Waco Brothers Countrypunk History
Jangly and rude, the Waco Brothers will elbow you right off the windy sidewalks and out onto the mean streets of their Chicago home base. “You can’t kill us, we’re already dead,” the Brothers proudly proclaim on the opener, “DIYBYOB,” from their latest, Going Down In History. Sounding like the Eagles on cheap wine laced with mescaline, the Brothers slash and sneer their way through a swaggering, cowpunky anthem fit for panicking livestock and small children.
Like a street brawler grinning at his antagonist through bloody, busted teeth, frontman/guitarist/singer Jon Langford’s punk roots are exposed throughout. Birthed in 1994 as a side project of his British punk outfit the Mekons, the Brothers’ unholy blend of country and punk soon garnered enough support in Langford’s adopted home town of Chicago to land them a record deal with Chicago based Bloodshot records and tour as a standalone entity with a catalog that boasts 11 albums.

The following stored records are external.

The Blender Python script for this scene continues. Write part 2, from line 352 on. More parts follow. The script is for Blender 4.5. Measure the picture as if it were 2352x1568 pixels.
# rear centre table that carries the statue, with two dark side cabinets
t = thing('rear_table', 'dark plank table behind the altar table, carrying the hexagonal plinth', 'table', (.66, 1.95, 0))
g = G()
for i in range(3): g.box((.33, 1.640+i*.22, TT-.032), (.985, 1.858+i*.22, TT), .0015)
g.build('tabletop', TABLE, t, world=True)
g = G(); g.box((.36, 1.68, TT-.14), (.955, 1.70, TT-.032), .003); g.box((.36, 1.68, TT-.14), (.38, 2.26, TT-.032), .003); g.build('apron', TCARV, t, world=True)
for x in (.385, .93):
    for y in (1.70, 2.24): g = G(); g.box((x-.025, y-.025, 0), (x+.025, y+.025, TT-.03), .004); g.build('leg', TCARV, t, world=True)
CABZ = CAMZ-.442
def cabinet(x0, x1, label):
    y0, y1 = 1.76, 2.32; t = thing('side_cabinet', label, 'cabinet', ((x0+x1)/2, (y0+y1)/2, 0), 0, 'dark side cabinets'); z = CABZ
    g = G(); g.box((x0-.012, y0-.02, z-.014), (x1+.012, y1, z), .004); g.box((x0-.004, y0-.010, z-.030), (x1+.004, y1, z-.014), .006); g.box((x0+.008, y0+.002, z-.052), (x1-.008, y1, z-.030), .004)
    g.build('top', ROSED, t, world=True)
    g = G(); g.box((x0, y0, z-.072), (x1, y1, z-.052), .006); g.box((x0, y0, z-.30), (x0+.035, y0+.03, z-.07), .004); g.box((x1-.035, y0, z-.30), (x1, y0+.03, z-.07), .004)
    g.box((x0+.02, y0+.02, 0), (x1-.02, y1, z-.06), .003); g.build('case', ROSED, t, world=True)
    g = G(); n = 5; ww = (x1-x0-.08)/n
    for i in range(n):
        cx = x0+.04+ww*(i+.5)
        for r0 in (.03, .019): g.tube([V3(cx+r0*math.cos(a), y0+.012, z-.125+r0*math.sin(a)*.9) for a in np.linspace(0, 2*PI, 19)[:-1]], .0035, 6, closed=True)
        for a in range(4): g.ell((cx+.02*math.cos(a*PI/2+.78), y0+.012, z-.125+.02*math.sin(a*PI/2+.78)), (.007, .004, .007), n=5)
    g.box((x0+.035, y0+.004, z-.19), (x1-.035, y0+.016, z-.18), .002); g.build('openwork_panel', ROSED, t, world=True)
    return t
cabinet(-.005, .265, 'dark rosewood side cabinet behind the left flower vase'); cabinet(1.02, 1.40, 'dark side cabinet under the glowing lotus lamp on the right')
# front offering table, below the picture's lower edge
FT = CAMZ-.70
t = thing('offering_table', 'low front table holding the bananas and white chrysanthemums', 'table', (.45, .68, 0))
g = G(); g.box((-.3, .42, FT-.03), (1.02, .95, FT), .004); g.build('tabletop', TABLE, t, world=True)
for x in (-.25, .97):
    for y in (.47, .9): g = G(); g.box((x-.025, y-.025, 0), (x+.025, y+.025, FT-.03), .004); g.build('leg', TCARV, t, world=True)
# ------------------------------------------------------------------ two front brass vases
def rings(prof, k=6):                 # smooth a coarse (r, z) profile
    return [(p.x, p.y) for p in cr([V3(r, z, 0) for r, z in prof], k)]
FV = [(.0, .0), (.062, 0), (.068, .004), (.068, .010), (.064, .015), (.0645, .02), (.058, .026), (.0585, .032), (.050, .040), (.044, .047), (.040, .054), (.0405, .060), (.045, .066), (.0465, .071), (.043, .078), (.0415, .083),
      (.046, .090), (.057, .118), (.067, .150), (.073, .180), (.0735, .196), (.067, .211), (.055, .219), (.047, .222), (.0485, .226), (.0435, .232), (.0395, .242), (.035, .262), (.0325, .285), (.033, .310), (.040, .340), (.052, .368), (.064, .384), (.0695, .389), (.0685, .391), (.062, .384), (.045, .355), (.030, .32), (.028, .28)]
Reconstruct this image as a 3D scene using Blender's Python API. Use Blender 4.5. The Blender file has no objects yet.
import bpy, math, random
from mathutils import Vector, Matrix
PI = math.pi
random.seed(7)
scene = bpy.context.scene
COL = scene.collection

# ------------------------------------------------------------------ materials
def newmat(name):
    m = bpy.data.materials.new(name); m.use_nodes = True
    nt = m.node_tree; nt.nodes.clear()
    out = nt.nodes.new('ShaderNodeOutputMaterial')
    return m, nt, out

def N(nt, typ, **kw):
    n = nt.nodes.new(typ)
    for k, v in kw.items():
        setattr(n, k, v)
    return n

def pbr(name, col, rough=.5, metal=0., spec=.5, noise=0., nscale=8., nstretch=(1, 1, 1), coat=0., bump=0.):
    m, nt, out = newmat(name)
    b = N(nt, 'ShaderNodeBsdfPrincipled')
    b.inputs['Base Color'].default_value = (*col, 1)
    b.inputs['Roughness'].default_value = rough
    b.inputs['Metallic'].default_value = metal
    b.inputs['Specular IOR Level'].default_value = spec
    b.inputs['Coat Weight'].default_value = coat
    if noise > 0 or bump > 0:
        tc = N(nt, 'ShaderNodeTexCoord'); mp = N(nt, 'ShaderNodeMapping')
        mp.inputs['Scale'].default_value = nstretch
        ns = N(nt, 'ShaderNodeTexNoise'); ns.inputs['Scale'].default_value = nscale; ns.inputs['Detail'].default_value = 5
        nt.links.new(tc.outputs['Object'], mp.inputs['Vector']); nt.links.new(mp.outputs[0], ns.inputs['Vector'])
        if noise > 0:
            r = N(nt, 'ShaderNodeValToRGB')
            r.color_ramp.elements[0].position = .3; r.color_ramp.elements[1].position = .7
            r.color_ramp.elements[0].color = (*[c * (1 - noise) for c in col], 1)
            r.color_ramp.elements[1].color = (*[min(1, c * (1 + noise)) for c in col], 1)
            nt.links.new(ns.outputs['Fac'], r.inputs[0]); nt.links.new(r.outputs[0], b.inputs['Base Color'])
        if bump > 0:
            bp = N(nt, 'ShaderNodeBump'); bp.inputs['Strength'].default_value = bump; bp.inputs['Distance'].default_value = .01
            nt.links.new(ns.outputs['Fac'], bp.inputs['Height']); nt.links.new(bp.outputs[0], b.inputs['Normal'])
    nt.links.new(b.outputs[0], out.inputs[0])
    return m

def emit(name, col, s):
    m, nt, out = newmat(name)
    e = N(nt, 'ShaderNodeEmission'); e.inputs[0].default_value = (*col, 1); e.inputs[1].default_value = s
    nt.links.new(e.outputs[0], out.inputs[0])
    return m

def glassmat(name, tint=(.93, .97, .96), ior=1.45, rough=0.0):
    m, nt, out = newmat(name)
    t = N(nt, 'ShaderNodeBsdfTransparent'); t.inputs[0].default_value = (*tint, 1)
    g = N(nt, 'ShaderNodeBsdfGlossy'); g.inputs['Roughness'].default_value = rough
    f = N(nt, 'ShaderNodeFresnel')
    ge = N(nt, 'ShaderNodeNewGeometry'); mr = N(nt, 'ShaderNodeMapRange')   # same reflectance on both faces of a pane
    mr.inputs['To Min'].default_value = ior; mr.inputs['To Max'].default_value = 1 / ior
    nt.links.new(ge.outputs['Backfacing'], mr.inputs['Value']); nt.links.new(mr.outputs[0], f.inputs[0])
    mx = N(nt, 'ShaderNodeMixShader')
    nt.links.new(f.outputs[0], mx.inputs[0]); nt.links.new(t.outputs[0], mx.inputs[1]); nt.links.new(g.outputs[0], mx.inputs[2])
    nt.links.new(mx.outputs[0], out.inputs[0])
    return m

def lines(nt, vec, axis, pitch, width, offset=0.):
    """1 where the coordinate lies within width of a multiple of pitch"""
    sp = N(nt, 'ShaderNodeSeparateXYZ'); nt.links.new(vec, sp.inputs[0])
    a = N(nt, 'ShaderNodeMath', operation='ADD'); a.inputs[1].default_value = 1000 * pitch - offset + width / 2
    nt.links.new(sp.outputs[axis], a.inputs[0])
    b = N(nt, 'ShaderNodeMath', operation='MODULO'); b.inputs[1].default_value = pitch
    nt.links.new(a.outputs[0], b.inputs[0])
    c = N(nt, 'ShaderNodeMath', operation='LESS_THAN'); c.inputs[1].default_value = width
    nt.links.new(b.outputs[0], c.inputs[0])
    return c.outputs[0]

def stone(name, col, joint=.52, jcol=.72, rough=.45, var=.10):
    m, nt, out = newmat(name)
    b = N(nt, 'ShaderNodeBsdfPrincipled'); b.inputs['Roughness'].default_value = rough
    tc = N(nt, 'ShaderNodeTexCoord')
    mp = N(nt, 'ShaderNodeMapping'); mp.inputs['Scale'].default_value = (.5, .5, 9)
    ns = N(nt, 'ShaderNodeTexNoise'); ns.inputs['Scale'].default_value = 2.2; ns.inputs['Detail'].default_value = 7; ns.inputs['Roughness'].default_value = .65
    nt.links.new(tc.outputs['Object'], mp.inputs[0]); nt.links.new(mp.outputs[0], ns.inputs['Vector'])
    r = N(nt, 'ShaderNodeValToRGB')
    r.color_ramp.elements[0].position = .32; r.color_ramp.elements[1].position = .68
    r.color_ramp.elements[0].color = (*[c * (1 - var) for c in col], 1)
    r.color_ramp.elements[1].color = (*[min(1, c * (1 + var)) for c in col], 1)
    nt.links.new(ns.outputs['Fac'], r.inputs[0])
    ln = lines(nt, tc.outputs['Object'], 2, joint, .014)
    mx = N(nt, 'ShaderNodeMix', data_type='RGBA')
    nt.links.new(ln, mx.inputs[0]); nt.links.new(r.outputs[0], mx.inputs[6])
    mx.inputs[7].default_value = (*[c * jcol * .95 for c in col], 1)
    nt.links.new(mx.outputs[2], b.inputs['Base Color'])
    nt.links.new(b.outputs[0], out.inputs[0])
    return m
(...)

There’s nothing subtle about this stuff. “We Know It” has an intro that sounds like somebody got drunk and fell down the stairs still plugged into their guitar, flailing frantically all the way to the bottom. Things untangle a bit as the song progresses with an unsettling coupling of R.E.M. and Bo Diddley in a rasslin’ match.
Diddley throbs once again in the background on “Building Our Own Prison,” guitars clanging like steel girders being thrown around on a construction site by convicts hoping to snap their chains or get crushed to death in the process.
The Small Faces’ “All or Nothing” gets a makeover from a teen angst anthem to a more dangerous sounding, jangly ’60s era Stones tirade warning a consenting adult about how its gonna be. Its a great tribute, retaining the rough-hewn soul of the original, just delivering it a little further along in life.
“Orphan’s Song” could be the birth of a new genre, Cajun punk, a mix of raw bayou throwdown fiddle with some righteous honky-tonk guitar twang and punky vocals with Langford offering to “be your brother for the night.
The Waco’s sound has been touted as “Cash (as in Johnny) meets Clash” but there’s more to it than that. It’s a grand tour of the American countryside as seen through Britpunk binoculars with the beholder looking through the wrong end of the glass, distorted and disturbing, but the imagery keeps pulling you back time and again.